ELA Superheroes Podcast Grade Band: 9–12

Empowering Student Action with Speculative Environmental Fiction

Empowering Student Action with Speculative Environmental Fiction

Podcast Summary

This place-based, interdisciplinary high school climate justice speculative fiction writing unit asks students to bring in an imaginative lens to address environmental racism and the climate crisis. For this unit, August collaborates with a World History teacher to integrate various writing genres to help students civically and creatively engage with climate solutions.

Credits: these podcasts and snapshots were created by CAELI members, Tara Kajtaniak, Cheney Munson, and Peggy Harte. Thank you for all of your work and support on this project!
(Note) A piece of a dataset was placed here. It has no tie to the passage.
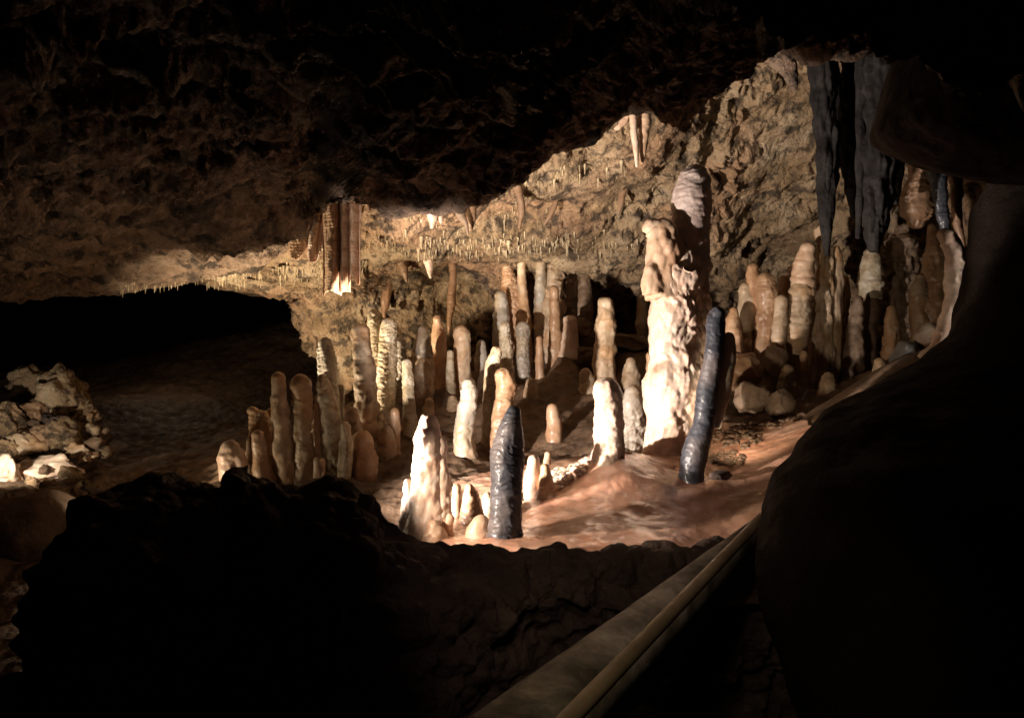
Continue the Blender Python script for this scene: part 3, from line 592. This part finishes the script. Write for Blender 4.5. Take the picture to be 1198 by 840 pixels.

“How can I contribute to an overall environmentally just world?”

August Freas

Featured ELA Superhero

August Freas (they/them)

August Freas (they/them) teaches English at John O’Connell High School, an urban, multilingual public high school in the San Francisco Bay Area. They are a current high school English teacher and former outdoor educator. They live and work in the Bay Area, where they’ve resided since 2017. When they’re not teaching, they enjoy rock climbing, biking, playing soccer, writing poetry, and taking naps.

 

 

Teaching Snapshot

August’s student presents their research on the impact of highway pollution on urban communities

This teaching snapshot describes the unit discussed in the podcast in greater detail. Students begin by exploring local environmental justice issues that Activate or supply background knowledge (UDL Checkpoint 3.1). Next, they evaluate solutions to impacts of human activities (NGSS HS-ESS3-4) and write a letter to a government official or another community representative that includes data and case-study evidence to support claims about the best solutions. Finally, in their English class, they use specific narrative techniques (ELA W.9-10.3.B.) to create a narrative for characters to imagine a future where this problem no longer exists.